Cheryl Petten, Windspeaker Staff Writer, WINNIPEG

Volume

17

Issue

11

Year

2000

Page 29

Aboriginal educators and health care providers from across the country are expected to convene in Winnipeg in April to take part in the Effective Strategies health and education conferences.

The first conference is called Effective Strategies - Aboriginal Children & Youth: Empowerment/Self-Determination, the 14th Annual Conference on Native Education. The second is Effective Strategies - Empowering First Nations' Health Committees. Both are scheduled for April 25 to 28 at the Sheraton Winnipeg.

Ron Phillips is the man behind the two conferences. With his wife, Mary Jane McCallum, he works to put both conferences together on an annual basis.

Phillips said he initially started up the education conference in the mid-80s, when he was employed as special education advisor with the Manitoba Indian Education Association. As part of his duties, he traveled all over North America, looking at special education programs offered on reserve. He came up with the idea of holding an education conference, he explained, because he was "tired of being on the road all the time," and saw it as a way to get all the people involved in the various programs together in one place.

The conference was sponsored by the Manitoba Indian Education Association for the first two years. In 1987, however, funding dried up for most education programs, which meant no money for the conference, and no money for his position. When that happened, he decided to run the conference on his own, he explained.

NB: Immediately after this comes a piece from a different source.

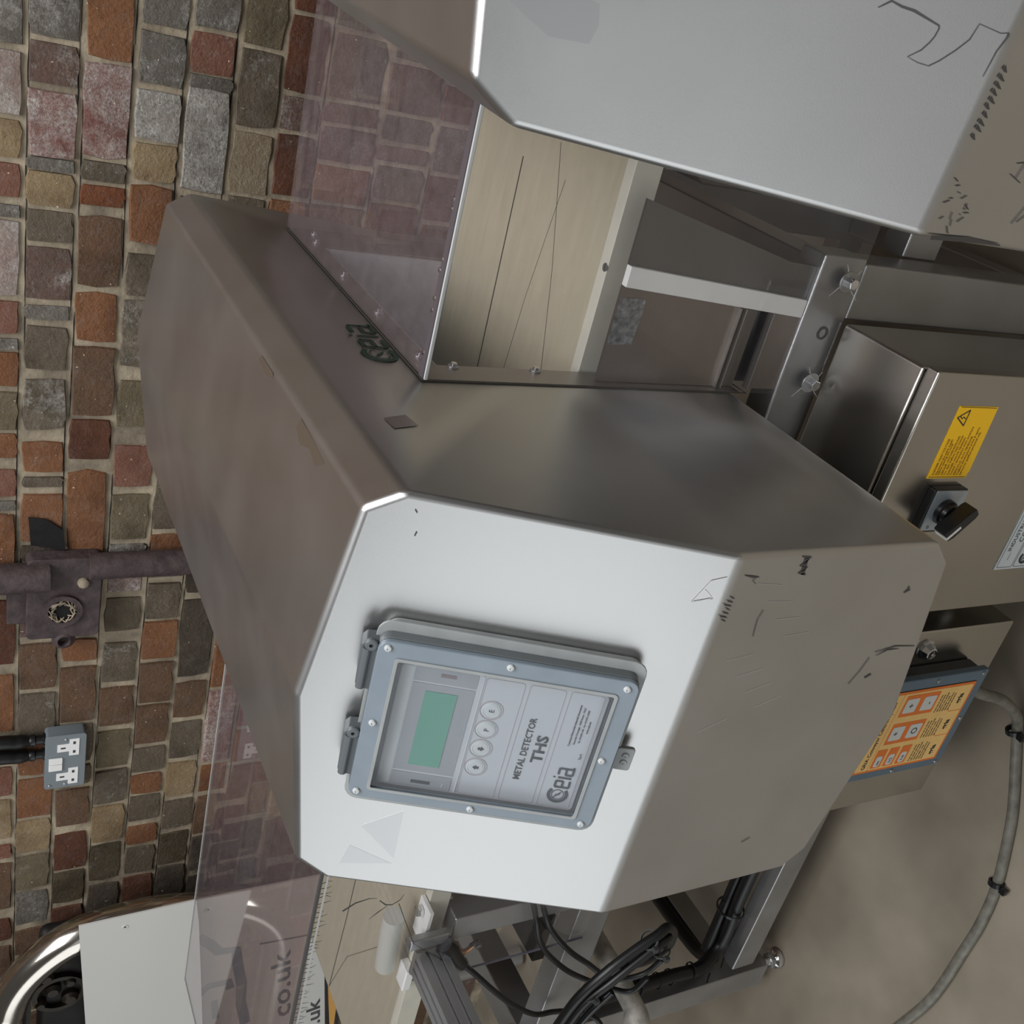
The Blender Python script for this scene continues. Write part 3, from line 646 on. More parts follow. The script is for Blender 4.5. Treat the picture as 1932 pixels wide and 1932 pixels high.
for k in range(10):
    x = -.16 + q.uniform(-.03, .05); z = .91 - q.uniform(0, .05)
    ribbon(m_, LOW, [(x, z), (x + q.uniform(-.02, .02), z + q.uniform(-.015, .015))], .0005, .0005)
ribbon(m_, LOW, [(-.2185, .952), (-.216, .915), (-.2165, .88)], [.003, .004, .001], .0005)
obj('scuff', m_, SCR, head2)['kind'] = 'stuff'
m_ = nb(); prism(m_, SL, [(-.163, .277), (-.161, .252), (-.150, .249), (-.138, .252), (-.135, .30), (-.15, .305)], .0000, .00008)
obj('glue_residue', m_, RESID, head2)
th2 = -.0549
head2.rotation_euler = (0, 0, th2)
P0 = Vector((0, .45, .649 - .96)); head2.location = Matrix.Rotation(th2, 3, 'Z') @ P0 + Vector((.7249, -.0598, .964))

# ================================================================ CONTROL PANEL on the sloping front
t = thing('detector_keypad_unit', SL.p(.005, .05, 0), 'grey boxed control panel with green display on the left detector head', 'control panel')
obj('back_flange', prism(nb(), SL, rr(-.094, .102, .050, .279, .012), .0005, .010), PANELGREY, t, bevel=.002)
lid = ring(nb(), SL, rr(-.080, .0945, .0545, .2826, .010), rr(-.068, .0775, .0725, .2655, .003), .0225, .028)
lid = obj('lid', lid, LIDBLUE, t, bevel=.0015, label='smoky blue grey hinged lid frame')
obj('lid_side', ring(nb(), SL, rr(-.0805, .095, .054, .2831, .0105), rr(-.0745, .089, .060, .2771, .006), .012, .0224), mat('smoky_lid_side', (104, 110, 112), .35), lid, bevel=.001)
obj('seal', ring(nb(), SL, rr(-.0975, .1045, .0475, .2855, .013), rr(-.076, .091, .060, .277, .006), .0098, .0122), PANELGREY, t, bevel=.0008)
obj('box_body', prism(nb(), SL, rr(-.0735, .0885, .0605, .2765, .005), .010, .0145), mat('grey_box_body', (98, 106, 110), .4), t)
kp = obj('keypad_plate', prism(nb(), SL, rr(-.0705, .0670, .0737, .2590, .004), .0145, .016), KEYP, t)
K = Fr(SL.p(0, 0, .016), SL.x, SL.y)
obj('pale_strip', prism(nb(), K, rr(-.0695, .066, .2475, .2582, .003), 0, .0004), KEYL, t)
obj('display_surround', prism(nb(), K, rr(-.0505, .0490, .1915, .2465, .0008), 0, .0006), KEYD, t)
obj('side_strip', prism(nb(), K, rr(-.0690, -.0530, .1915, .2465, .0008), 0, .0006), KEYD, t)
obj('side_strip', prism(nb(), K, rr(.0510, .0665, .1915, .2465, .0008), 0, .0006), KEYD, t)
obj('display', prism(nb(), K, rr(-.0425, .0415, .2060, .2342, .0005), .0006, .0012), LCD, t, label='green liquid crystal display')
obj('indicator', prism(nb(), K, rr(-.0640, -.0605, .2105, .2280, .0003), .0006, .001), INK, t)
obj('indicator', prism(nb(), K, rr(.0585, .0620, .2105, .2240, .0003), .0006, .001), mat('dim_indicator', (110, 92, 96), .4), t)
text('lettering', '~', K, -.0652, .1965, .009, KEYL, t, h=.0008)
obj('clear_overlay', prism(nb(), K, [(-.0688, .1860), (.0662, .1860), (.0662, .1875), (-.0688, .1875)], .0003, .0007), KEYL, t)
for i, (bx, ch) in enumerate(((.0310, 'E'), (.0093, 'P'), (-.0128, 'dn'), (-.0350, 'up'))):
    b_ = obj('button', lathe(nb(), K.p(bx, .1732, 0), K.n, [(.0088, 0), (.0088, .0004), (.0076, .0009), (.0070, .0005), (.0066, .0009), (.001, .0011)], 28), KEYL, t, smooth=True)
    obj('button_ring', ring(nb(), K, circ(bx, .1732, .0105, 32), circ(bx, .1732, .0099, 32), 0, .0005), LINEP, b_)
    if ch in 'EP': text('lettering', ch, K, bx, .1708, .0066, INK, b_, h=.0011, align='CENTER', bold=.012)
    else:
        s = 1 if ch == 'up' else -1
        ar = prism(nb(), K, [(bx - .0028, .1732), (bx + .0028, .1732), (bx, .1732 + s * .0030)][::s], .0011, .0014)
        prism(ar, K, [(bx - .0014, .1732 - .0028 * (s > 0)), (bx + .0014, .1732 - .0028 * (s > 0)), (bx + .0014, .1732 + .0028 * (s < 0)), (bx - .0014, .1732 + .0028 * (s < 0))], .0011, .0014)
        obj('arrow', ar, INK, b_)
ln = nb()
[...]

Phillips said the education and health conferences have been held concurrently for the past two or three years. He said the decision to hold the two conferences together was made because he's found that often bands want to send their health care people for training at the same time as their educators. He said the conferences include many common sessions applicable to both health care and education personnel, including general board training, as well as topics such as suicide, sexual abuse and grieving.

Phillips said that, while larger education conferences have been held by other organizations, the Effective Strategies conference has turned out to be the largest annual conference for Native education in Canada.

The conference consists of one- and two-day long workshops. The longer format provides participants a better opportunity to interact.

"I don't have any 75-minute short workshops," Phillips said. "People come to it year after year because we bring in top speakers," he said.

Phillips said he tries to get as presenters as many people as possible who are working in First Nations schools or tribal councils.

"There are a lot of people doing a lot of great work, and they should be recognized. There are some good programs going on out there, and they should be showcased," he said.

This year's education conference offers more than 50 different workshop topics, running the gamut from strategic education planning and board training, to adapting teaching to the learning styles of Native students, to learning to make a traditional Aboriginal flute and using art to teach math.

Many of the workshops specific to the health conference deal with preparing for transfer of health services to First Nations' control.